Data supplied =>

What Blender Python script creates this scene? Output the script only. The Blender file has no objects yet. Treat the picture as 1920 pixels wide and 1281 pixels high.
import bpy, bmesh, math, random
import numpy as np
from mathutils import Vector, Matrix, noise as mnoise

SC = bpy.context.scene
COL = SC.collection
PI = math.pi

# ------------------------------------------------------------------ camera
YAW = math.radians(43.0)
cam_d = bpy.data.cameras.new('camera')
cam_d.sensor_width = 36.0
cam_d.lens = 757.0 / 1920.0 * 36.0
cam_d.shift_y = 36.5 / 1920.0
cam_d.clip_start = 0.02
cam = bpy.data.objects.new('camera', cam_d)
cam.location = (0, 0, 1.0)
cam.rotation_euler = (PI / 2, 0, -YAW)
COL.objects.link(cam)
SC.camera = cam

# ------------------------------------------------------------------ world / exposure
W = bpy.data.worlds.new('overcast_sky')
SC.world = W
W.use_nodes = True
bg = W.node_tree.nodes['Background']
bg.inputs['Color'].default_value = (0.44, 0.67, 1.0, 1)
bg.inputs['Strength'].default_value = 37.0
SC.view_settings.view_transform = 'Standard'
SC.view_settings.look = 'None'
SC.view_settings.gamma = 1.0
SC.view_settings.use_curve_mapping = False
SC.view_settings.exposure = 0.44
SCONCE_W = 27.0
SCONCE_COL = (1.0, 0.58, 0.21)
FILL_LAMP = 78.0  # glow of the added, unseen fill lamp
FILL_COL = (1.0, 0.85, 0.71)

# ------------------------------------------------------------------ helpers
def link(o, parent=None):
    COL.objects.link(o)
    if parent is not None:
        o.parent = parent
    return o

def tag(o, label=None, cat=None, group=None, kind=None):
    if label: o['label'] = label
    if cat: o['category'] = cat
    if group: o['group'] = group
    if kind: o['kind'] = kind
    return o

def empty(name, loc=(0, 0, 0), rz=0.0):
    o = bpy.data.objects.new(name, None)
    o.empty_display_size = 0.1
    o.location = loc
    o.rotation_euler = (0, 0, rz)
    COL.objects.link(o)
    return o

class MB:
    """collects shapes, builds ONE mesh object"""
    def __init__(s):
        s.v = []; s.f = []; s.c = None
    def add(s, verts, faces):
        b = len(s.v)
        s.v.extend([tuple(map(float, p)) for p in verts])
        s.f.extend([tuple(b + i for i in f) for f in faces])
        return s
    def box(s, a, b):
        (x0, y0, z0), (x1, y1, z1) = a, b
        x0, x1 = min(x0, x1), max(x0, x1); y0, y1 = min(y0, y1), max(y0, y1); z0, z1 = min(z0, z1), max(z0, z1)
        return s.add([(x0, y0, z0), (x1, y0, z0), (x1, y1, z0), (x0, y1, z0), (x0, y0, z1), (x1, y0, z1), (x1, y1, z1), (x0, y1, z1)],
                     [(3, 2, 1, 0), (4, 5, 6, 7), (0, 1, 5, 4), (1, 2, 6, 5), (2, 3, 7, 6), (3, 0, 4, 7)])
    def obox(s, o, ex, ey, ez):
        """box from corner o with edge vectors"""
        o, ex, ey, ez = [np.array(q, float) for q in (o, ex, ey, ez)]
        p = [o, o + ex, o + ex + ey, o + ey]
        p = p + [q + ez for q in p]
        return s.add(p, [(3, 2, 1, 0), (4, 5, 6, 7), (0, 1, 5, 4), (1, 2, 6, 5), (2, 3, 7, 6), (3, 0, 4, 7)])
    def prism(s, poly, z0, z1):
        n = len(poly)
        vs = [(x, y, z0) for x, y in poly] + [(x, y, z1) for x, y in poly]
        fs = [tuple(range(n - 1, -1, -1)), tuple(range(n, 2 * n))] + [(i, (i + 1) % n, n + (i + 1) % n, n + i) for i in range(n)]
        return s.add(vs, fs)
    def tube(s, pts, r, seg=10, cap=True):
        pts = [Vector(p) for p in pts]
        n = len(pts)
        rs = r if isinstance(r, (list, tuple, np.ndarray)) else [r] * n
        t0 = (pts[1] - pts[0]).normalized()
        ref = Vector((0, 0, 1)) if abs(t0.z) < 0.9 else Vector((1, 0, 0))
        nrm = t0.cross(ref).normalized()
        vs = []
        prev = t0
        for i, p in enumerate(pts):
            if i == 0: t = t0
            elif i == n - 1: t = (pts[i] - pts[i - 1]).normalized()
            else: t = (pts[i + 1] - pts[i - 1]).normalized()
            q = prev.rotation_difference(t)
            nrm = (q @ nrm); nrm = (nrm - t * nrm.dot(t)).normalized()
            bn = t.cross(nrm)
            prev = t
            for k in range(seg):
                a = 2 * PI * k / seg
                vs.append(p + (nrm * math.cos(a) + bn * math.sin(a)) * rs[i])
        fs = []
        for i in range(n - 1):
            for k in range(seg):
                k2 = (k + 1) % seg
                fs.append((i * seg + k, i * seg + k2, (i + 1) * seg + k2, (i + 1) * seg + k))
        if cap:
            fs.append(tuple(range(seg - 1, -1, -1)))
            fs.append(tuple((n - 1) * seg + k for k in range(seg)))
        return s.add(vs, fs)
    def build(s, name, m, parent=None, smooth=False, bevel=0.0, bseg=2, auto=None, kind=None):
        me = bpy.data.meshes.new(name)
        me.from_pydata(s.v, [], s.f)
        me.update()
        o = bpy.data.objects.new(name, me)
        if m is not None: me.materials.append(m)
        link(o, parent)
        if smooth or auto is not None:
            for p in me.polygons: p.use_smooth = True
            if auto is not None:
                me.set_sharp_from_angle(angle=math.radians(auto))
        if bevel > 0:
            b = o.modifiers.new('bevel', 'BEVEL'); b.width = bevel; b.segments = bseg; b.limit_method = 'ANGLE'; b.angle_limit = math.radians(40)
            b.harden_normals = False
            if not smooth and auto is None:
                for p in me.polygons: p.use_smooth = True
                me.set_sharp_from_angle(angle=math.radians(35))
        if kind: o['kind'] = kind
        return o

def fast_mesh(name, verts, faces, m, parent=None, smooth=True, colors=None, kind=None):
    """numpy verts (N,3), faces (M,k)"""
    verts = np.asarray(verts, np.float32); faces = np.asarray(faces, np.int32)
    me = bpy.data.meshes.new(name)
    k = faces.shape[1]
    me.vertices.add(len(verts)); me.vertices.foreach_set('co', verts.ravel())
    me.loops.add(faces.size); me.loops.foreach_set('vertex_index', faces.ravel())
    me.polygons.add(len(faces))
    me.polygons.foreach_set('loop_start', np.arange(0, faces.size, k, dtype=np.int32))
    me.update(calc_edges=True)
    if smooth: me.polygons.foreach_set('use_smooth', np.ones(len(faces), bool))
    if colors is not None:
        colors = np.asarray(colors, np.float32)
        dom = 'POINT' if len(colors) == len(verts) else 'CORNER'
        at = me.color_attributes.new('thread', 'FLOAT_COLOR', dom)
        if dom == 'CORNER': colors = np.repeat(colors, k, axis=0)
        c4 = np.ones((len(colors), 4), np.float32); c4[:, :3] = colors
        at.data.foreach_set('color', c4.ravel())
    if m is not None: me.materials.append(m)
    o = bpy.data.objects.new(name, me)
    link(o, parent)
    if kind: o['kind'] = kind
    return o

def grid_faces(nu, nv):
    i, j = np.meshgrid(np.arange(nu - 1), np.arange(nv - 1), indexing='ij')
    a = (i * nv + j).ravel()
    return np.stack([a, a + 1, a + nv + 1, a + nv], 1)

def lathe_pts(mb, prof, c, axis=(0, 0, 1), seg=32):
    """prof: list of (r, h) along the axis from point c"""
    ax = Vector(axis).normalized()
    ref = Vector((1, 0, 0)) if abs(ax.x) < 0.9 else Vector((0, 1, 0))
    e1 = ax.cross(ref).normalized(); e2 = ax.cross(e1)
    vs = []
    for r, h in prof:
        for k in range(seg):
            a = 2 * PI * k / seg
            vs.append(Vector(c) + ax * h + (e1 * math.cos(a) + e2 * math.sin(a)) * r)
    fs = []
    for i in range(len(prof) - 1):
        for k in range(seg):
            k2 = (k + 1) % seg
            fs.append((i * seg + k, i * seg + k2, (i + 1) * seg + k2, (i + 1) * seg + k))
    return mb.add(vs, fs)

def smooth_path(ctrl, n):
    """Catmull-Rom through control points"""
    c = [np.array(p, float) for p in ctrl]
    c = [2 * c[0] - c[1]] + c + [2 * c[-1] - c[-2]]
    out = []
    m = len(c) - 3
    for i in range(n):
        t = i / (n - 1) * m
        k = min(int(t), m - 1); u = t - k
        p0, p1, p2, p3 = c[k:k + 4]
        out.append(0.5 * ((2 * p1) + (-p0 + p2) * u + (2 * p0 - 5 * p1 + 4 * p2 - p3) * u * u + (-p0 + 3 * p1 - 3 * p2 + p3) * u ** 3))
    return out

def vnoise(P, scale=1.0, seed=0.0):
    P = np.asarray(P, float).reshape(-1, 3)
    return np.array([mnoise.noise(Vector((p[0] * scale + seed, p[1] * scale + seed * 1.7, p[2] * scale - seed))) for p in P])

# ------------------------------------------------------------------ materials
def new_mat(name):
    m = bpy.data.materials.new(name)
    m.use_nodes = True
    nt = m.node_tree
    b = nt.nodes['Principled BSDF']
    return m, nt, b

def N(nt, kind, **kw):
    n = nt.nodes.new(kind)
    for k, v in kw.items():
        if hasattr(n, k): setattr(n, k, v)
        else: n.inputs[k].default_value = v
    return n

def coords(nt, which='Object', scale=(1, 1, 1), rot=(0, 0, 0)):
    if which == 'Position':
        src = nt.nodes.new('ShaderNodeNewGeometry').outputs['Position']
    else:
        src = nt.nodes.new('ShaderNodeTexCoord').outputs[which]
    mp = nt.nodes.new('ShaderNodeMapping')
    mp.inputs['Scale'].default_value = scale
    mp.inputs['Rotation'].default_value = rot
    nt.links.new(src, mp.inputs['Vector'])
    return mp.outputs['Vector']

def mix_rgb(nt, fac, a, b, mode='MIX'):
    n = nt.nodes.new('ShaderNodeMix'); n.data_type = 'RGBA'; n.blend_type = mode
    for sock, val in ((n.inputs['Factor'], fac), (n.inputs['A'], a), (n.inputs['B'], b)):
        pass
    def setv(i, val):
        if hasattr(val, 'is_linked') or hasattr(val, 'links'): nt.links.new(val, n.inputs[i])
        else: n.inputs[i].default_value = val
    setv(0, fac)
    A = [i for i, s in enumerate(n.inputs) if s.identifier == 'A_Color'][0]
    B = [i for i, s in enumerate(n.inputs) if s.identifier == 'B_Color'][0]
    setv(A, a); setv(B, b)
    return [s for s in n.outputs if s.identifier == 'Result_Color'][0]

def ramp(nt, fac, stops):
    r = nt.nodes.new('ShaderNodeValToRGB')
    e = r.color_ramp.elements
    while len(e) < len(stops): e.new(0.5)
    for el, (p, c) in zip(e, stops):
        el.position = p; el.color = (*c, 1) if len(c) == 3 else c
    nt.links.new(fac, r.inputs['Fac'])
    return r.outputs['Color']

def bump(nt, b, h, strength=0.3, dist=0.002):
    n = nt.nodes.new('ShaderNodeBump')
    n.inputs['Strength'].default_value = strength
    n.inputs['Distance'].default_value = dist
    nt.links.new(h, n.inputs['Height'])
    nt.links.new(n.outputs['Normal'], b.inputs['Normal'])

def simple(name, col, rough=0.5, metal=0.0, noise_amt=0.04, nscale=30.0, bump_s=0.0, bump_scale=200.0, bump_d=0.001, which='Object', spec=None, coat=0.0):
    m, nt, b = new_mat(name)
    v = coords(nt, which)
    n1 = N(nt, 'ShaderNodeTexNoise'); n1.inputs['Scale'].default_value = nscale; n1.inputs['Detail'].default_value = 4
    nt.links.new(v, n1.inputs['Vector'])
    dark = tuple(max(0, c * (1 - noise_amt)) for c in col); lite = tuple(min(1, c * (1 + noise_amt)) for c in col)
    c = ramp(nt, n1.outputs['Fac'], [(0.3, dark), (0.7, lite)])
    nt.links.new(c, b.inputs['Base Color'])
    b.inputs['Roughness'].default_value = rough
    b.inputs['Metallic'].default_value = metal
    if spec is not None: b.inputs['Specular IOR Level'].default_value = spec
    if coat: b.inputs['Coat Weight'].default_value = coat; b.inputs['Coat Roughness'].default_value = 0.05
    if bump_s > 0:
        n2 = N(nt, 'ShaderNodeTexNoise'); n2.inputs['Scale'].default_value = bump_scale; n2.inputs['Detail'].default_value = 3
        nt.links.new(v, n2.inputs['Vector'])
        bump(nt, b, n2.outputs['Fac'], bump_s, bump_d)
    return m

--

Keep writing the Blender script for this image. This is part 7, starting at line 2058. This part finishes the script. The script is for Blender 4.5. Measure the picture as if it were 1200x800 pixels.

Written task => Say how many lines in the entries contain the string "this", and leave out everything else.

Completed exercise => 2